As a marketing promotion, it seemed like a splendid idea: hide a coin worth US$10,000 in a well-known place, and tantalize treasure hunters by offering the finder a chance to win up to another US$1 million. But even the most well intentioned public relations plans sometimes come a cropper, and on Sunday Cadbury Schweppes was forced to apologize for its "tasteless" stunt.
Choosing an historic graveyard to hide the coin proved the undoing of the idea; a cemetery that contains some of America's greatest revolutionary heroes.
Scores of treasure hunters were lured to the 347-year-old Old Granary Burying Ground in Boston, but on Sunday its gates were locked because of fears that people searching for the buried gold coin would trample or desecrate the cemetery's 5,000 graves.
Among those laid to rest there are John Hancock, Samuel Adams and Robert Treat Paine, who led the revolt against British rule and were signatories to the American Declaration of Independence on July 4, 1776.

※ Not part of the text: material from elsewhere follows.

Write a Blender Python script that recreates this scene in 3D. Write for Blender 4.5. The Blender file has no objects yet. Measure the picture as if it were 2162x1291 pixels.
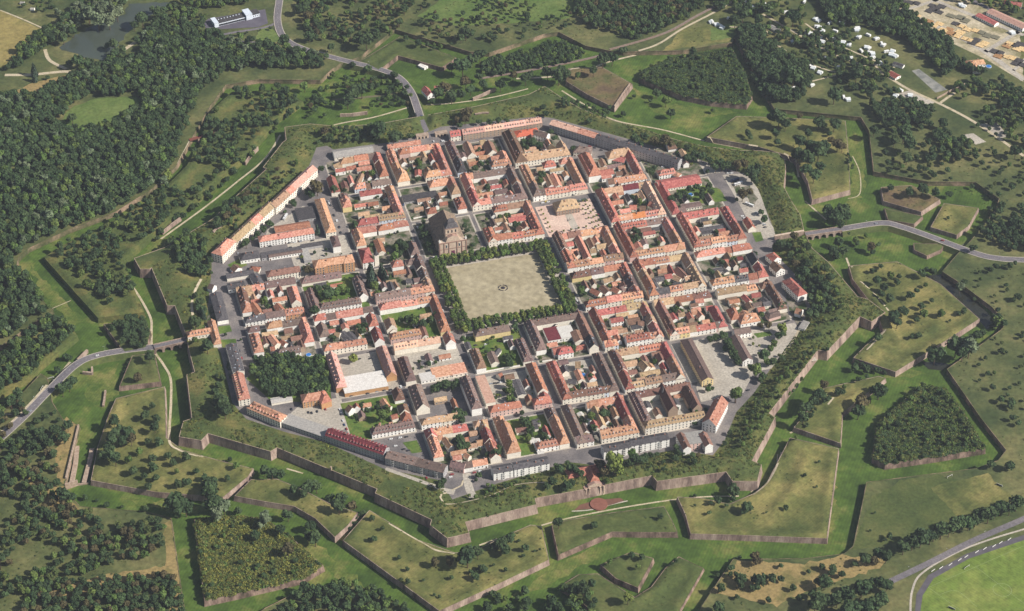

"The coin should never have been placed in such a hallowed site, and we sincerely apologize," said Greg Artkop, a spokesman for Cadbury Schweppes, the British manufacturer of the Dr Pepper soft drink which ran the competition.
The company said none of the graves was damaged, and that the coin had been removed.
The winner of the prize will now be drawn randomly from among Bostonians who registered for the US$1 million competition, which required contestants to solve a series of clues and locate hidden coins buried in 23 US cities.
But city officials are fuming over the "tasteless" stunt.
Boston's parks commissioner, Toni Pollak, told the Boston Globe: "It absolutely is disrespectful. It's an affront to the people who are buried there, our nation's ancestors," he said.
Parks officials said they first learned of the Dr Pepper promotion when dozens of treasure hunters complained that they could not get into the graveyard because it was closed due to icy pathways.